Si consideramos los actuales debates entre pensadores del mundo islámico y pensadores de otras tradiciones, ya sean religiosas o políticas, un ejemplo de vínculo entre debates externos e internos es el tema de las obligaciones de cualquier comunidad para con los más débiles o más pobres dentro de ella. Este tema aúna las ideas sobre la justicia, el bienestar, la equidad y la filantropía. Podría representar un vínculo crucial entre los debates internos en las comunidades musulmanas sobre dichos temas y los debates externos en los parlamentos, las organizaciones estatales y el ámbito público europeos. Otro ejemplo de área en que los debates internos y externos pueden aunarse es la relacionada con la cuestión de la violencia y la no violencia. En el caso de las personas que se consideran hindúes en la India actual, existe una profunda diferencia entre, por una parte, quienes siguen viéndose a sí mismos como descendientes de Mahatma Gandhi y, en consecuencia, ven la no violencia como un principio fundamental de vida moral y política y, por otra, los numerosos nacionalistas hindúes que han adoptado una postura bastante militante y han dirigido una nueva clase de movilización violenta contra los musulmanes en la India. Este debate interno entre indios hindúes tiene una directa relevancia en su visión de la energía nuclear, la paz y la cuestión de Cachemira. Sin embargo, rara vez se discute de una forma centrada en la que se aúnen las dimensiones internas y externas de la ética de la no violencia. Un tercer ejemplo se refiere a la relación entre iglesia y estado en diversas democracias occidentales. Es este un ámbito en el que existen profundas diferencias entre los debates internos producidos en Estados Unidos y los diversos países europeos. Incorporar los debates internos de este ámbito al espacio de la negociación a través del Atlántico podría revelar unas bases para el diálogo trasatlántico más ricas que las que existen actualmente.

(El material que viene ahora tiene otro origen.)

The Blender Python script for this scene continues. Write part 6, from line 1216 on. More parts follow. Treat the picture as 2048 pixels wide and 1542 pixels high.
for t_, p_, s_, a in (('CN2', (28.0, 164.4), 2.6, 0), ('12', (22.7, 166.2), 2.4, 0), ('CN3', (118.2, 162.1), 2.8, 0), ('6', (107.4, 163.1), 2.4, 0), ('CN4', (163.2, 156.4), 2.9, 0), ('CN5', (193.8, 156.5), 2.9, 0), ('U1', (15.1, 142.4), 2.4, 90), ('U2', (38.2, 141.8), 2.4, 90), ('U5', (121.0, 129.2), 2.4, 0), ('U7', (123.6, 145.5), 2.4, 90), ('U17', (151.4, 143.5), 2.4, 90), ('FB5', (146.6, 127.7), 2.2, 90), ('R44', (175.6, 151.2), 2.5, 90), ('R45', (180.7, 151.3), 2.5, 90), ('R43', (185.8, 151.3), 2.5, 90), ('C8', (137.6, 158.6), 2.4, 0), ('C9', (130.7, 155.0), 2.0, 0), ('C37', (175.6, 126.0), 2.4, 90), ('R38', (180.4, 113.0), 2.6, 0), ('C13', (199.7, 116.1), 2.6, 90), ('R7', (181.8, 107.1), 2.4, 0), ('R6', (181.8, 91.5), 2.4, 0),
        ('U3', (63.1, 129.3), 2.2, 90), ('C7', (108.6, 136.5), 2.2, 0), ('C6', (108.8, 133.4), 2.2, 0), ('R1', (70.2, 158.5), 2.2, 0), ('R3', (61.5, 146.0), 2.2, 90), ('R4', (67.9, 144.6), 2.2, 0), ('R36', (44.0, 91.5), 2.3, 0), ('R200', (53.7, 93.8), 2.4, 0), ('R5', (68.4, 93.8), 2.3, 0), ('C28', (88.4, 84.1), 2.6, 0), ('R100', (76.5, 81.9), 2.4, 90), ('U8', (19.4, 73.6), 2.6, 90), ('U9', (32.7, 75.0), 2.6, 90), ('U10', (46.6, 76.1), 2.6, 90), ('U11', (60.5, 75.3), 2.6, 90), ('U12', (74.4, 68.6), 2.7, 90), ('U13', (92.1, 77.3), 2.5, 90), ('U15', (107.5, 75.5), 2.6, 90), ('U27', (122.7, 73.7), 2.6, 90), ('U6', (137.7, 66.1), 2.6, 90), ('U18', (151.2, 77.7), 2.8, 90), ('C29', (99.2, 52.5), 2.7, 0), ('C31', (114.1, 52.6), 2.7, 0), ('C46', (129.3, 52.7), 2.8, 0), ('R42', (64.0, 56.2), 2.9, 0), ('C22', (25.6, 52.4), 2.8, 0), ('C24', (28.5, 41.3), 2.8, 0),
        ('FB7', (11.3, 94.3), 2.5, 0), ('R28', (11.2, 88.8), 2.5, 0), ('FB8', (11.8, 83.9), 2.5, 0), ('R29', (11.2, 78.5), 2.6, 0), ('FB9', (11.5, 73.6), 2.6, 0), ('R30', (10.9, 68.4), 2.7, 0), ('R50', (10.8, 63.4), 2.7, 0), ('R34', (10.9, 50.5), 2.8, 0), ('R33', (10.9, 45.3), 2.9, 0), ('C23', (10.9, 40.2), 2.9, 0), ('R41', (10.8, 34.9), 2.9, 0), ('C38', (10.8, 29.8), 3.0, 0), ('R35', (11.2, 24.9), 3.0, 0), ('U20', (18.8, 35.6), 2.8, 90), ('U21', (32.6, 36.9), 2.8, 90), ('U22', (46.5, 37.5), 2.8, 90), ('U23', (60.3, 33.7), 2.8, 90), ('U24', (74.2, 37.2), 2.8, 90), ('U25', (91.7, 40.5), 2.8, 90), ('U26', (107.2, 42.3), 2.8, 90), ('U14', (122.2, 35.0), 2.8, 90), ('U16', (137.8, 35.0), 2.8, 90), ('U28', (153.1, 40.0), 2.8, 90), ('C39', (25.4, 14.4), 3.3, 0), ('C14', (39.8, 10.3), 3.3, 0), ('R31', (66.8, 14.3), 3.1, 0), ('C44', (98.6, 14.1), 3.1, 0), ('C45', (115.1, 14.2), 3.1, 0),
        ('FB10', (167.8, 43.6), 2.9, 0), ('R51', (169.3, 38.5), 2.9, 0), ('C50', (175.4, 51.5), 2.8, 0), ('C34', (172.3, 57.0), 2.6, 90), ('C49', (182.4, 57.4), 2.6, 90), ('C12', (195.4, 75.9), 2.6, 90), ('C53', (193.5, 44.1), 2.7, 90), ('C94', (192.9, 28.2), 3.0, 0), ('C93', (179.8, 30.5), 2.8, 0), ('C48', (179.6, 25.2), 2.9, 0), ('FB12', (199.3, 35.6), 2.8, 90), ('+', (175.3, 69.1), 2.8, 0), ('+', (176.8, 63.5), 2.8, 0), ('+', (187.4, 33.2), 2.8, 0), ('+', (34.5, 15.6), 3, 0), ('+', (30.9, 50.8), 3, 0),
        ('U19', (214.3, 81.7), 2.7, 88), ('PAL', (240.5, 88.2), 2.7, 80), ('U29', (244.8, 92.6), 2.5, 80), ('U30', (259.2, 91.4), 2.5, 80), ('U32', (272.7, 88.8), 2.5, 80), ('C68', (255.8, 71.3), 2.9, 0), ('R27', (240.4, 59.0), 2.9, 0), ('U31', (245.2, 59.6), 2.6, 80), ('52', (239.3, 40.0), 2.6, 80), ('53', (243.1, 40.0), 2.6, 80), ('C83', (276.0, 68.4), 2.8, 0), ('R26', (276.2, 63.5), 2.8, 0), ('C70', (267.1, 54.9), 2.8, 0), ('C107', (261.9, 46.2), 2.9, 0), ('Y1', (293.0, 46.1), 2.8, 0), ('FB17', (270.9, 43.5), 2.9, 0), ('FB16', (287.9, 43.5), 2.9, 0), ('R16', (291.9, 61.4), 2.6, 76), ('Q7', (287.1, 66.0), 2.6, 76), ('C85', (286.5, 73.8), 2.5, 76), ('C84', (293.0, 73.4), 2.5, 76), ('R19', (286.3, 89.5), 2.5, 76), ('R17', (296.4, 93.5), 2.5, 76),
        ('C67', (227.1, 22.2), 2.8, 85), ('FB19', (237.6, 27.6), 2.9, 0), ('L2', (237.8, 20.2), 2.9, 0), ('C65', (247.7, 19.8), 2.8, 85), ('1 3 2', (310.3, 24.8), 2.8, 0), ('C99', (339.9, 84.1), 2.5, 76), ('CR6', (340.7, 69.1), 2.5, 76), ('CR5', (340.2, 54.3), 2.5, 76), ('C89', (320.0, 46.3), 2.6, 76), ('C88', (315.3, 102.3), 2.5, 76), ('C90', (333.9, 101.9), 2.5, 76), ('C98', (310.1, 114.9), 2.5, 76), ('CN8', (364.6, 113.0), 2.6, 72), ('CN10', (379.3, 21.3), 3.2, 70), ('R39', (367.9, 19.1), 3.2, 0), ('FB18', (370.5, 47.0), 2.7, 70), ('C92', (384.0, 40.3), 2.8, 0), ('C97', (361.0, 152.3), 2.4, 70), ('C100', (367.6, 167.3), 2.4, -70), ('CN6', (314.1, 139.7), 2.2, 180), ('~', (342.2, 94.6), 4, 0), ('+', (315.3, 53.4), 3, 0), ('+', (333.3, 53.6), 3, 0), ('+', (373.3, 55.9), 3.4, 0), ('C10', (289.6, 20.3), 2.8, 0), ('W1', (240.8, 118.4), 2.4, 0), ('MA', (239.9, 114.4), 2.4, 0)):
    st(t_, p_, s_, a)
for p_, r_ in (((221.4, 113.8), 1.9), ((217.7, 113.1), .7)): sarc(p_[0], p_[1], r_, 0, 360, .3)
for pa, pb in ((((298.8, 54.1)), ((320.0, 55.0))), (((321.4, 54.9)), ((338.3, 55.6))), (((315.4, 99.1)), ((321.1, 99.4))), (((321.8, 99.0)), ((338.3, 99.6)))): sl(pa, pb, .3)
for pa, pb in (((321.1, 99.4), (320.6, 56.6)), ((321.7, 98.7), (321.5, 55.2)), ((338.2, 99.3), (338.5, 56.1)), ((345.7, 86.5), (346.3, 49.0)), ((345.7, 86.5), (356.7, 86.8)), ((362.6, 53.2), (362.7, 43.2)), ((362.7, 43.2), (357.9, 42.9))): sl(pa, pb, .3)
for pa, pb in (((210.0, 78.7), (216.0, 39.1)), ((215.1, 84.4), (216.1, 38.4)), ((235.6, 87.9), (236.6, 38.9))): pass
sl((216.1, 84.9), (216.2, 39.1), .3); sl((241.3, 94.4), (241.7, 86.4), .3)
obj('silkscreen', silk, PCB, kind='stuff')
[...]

El objeto de estos ejemplos es fundamentar el argumento de que no podemos evitar los riesgos del diálogo, puesto que éste amenaza siempre con ocultar los debates internos o exagerarlos. Gestionar de forma productiva los riesgos del diálogo requiere que identifiquemos aquellos debates internos que tienen mayores consecuencias para nuestros debates externos. En la era de la globalización, es probable que los temas que conectan los debates internos y externos tengan mucho que ver con la democracia, los mercados libres, la emigración, la pobreza, el medio ambiente, la doctrina de la «guerra justa» y el bienestar social. Cada uno de esos temas lleva aparejadas apuestas muy elevadas.

 Propongo que el diálogo entre culturas o civilizaciones no se estructure para evitar esos temas. En tal caso, el diálogo intercultural se convertiría en un pariente pobre de la diplomacia, la guerra o el terrorismo. El verdadero diálogo debe abordar esos grandes temas. Pero tiene que hacerlo de una manera prudente, sin negar los debates internos o hincharlos desmesuradamente. Sobre todo, debemos elegir los debates internos adecuados para llevarlos a la mesa de nuestros diálogos externos, ya que pueden representar una delicada guía hacia el marco en el que se puede encontrar un terreno común. En cambio, los debates inadecuados pueden llevarnos al territorio de las convicciones no negociables y el choque de unas ideologías convertidas en totalitarias.

En conclusión, pues, todo diálogo es arriesgado, ya que incorpora los debates internos y externos en un marco común. Pero no tenemos otra elección que aceptar ese riesgo y buscar el modo de gestionarlo. Para hacerlo, sugiero una estrategia de selectividad, de modo que no nos forcemos a nosotros mismos a compartir mutuamente nuestro lado humano en todo momento. La negociación mutua de las partes adecuadas de nuestra humanidad resulta tan prudente como suficiente para construir un marco de convivencia contingente y en evolución.